Gebrochen wird diese heilige MJ-Attitüde voller in Richtung Crew gehauchter "God bless you" und "I love you" nur an zwei Stellen. Jacksons musikalischer Leiter Michael Bearden, der plötzlich selbstbewussten Humor zeigt, stößt bei Jackson auf Unverständnis. Beim Erarbeiten des Anfangs von "The way you make me feel" erklärt Bearden mit seinem präzisen Rhythmusempfinden die Akkordwechsel und sagt: "Und dann kriegst du einen Arsch voll Bass!", worauf MJ verschämt wie ein kleines Klostermädchen kichert und wiederholt: "Das ist lustig! Ein Arsch voll Bass!", als ob ausgerechnet das niedliche, dem Black Slang entlehnte Wort "Booty" das Schmutzigste wäre, was seine Prinzessinnenöhrchen je vernommen haben.

An anderer Stelle bittet der salbungs- und bis zur Unterwürfigkeit respektvolle Regisseur MJ darum, die Hebebühne auszuprobieren, und Jackson will gleich Musik zum ersten Herumfahren haben. "Wirklich, gleich mit Musik?", wiederholt der Regisseur ungläubig. Bearden, dessen Mikro ebenfalls an ist, kommentiert trocken: "Daredevil Michael Jackson", und Jackson versucht eine Replik: "Du kennst mich, ich will immer höher hinauf", sagt er, ein lahmer Witz, aber das Team lacht befreit, viel zu lachen wird es dort sonst nicht gegeben haben. Stattdessen Arbeit, Disziplin und Achtung für das rohe Ei von Superstar.

Wie geziert, wie weiblich MJs Körpersprache ist, wenn sie nicht an den passenden Stellen geschnitten wird, das löst ebenfalls ein Aha-Effekt aus, den der Film, unfreiwillig vermutlich, evoziert. Mit seinem Klaus-Nomi-artigen, schultergepolsterten Jackett macht er beim Duett mit einer Backgroundsängerin geradezu feenartige Bewegungen.

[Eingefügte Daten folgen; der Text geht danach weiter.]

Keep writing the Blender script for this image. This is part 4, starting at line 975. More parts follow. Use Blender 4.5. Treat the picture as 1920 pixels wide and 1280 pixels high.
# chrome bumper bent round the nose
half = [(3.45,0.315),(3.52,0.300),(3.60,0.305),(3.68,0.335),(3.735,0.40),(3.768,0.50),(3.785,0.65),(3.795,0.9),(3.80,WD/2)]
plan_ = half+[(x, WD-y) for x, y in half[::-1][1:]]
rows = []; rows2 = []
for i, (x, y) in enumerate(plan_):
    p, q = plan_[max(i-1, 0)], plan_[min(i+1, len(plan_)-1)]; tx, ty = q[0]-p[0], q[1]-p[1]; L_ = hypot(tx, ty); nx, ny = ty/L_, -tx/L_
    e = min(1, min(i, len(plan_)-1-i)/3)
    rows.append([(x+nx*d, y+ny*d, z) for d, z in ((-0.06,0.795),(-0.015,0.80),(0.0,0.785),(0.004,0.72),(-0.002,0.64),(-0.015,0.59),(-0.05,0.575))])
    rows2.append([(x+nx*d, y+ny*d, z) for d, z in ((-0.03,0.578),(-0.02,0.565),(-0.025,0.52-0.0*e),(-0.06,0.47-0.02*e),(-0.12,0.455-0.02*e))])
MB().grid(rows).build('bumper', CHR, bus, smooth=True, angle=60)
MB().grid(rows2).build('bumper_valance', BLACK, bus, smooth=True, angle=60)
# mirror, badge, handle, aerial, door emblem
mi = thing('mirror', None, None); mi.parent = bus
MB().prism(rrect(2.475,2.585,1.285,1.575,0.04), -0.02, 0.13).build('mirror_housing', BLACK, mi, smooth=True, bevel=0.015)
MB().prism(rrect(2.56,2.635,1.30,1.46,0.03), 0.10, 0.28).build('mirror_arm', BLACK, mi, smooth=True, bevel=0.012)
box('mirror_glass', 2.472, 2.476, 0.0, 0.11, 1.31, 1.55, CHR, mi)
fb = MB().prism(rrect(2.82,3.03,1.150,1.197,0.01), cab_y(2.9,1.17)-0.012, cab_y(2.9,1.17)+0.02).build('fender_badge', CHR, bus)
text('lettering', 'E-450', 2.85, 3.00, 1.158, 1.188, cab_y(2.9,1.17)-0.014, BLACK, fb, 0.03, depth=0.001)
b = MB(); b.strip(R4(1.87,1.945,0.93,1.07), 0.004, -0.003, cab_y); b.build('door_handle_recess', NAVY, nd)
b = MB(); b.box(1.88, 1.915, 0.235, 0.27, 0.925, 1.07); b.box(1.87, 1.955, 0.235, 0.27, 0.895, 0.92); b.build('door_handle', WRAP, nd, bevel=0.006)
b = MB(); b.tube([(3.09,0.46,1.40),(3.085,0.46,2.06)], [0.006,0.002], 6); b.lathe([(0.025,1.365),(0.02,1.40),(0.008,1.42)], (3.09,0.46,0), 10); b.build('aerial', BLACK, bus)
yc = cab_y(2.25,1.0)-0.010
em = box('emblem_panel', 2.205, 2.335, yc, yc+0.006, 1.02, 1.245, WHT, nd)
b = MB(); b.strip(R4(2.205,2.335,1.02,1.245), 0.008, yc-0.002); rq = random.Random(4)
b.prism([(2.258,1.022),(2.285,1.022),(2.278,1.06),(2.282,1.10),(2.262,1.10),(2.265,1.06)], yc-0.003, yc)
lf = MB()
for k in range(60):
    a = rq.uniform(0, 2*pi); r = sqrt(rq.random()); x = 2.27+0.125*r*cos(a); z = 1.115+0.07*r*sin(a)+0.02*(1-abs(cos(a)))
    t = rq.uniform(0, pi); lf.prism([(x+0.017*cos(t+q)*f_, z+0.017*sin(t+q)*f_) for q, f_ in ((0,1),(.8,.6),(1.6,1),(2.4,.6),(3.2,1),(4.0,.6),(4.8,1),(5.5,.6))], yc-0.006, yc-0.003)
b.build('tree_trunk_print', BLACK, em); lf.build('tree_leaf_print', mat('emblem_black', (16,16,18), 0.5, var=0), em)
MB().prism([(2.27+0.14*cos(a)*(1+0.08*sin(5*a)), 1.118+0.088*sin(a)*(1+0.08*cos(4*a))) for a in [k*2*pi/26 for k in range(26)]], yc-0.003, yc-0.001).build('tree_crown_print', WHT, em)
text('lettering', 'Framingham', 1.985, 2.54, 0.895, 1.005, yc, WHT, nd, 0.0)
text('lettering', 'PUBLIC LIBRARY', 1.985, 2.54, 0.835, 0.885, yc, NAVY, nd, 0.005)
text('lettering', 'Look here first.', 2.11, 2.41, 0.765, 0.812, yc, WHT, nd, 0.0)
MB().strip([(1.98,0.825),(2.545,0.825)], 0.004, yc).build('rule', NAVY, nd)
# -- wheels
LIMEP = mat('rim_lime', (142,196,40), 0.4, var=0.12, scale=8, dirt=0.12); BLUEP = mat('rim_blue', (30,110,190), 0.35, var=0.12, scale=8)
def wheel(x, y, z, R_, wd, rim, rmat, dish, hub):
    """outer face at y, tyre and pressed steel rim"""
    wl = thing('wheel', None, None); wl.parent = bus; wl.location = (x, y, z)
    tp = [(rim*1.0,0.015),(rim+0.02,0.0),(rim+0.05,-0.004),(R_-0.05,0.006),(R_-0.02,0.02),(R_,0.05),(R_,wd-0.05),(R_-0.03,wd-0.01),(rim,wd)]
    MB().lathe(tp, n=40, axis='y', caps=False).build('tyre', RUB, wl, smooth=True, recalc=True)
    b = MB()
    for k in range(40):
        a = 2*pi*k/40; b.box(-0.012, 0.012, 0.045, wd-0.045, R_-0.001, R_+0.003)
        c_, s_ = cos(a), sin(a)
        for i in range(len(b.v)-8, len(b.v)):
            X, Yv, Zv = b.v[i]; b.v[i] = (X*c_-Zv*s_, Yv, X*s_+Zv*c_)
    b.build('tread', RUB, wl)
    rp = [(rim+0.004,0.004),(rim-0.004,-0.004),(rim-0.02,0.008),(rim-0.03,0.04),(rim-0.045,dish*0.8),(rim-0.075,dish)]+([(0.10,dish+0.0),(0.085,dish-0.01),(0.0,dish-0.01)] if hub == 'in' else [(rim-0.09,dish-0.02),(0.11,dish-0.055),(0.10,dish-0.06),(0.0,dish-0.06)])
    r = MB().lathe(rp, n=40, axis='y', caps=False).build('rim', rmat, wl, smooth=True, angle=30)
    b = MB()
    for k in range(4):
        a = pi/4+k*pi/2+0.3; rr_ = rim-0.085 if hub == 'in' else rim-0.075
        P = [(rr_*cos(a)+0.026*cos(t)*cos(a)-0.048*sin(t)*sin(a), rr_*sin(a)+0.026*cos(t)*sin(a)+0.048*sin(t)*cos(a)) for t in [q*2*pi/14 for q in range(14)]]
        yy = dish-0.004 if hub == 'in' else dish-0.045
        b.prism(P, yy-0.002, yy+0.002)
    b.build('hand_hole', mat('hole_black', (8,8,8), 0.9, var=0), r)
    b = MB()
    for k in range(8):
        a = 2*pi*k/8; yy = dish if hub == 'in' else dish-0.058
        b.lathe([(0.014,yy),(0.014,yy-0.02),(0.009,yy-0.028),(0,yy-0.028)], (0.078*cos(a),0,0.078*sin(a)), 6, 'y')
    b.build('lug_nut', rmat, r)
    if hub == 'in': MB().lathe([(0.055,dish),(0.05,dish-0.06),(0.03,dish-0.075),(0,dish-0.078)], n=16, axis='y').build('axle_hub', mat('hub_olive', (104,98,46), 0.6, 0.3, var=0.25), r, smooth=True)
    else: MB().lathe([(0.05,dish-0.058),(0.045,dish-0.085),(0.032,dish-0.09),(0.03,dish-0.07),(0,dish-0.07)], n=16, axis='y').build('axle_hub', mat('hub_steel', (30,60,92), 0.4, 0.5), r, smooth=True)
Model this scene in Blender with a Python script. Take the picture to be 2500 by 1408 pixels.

Auch bei einem der aufwendigen, grauenhaft kitschigen neuen Videoclips, in dem Jackson in Schwarz-Weiß und Anzug per Computertrick begehrlich Rita Hayworth Performance von "Put the Blame on Me" anschaut, ist klar: Er will Gilda (also Rita) nicht haben, er will sie sein!

Jackson versucht nicht einmal, persönlich zu sein. Er, der immer beklagte, man solle ihn als Person, nicht als Persönlichkeit sehen, hatte seine Person längst komplett aus seinem Leben gedrängt, mit Drogen, Traumata, der künstlichen Welt. Genau das wollte der Film nicht zeigen, hat es aber getan.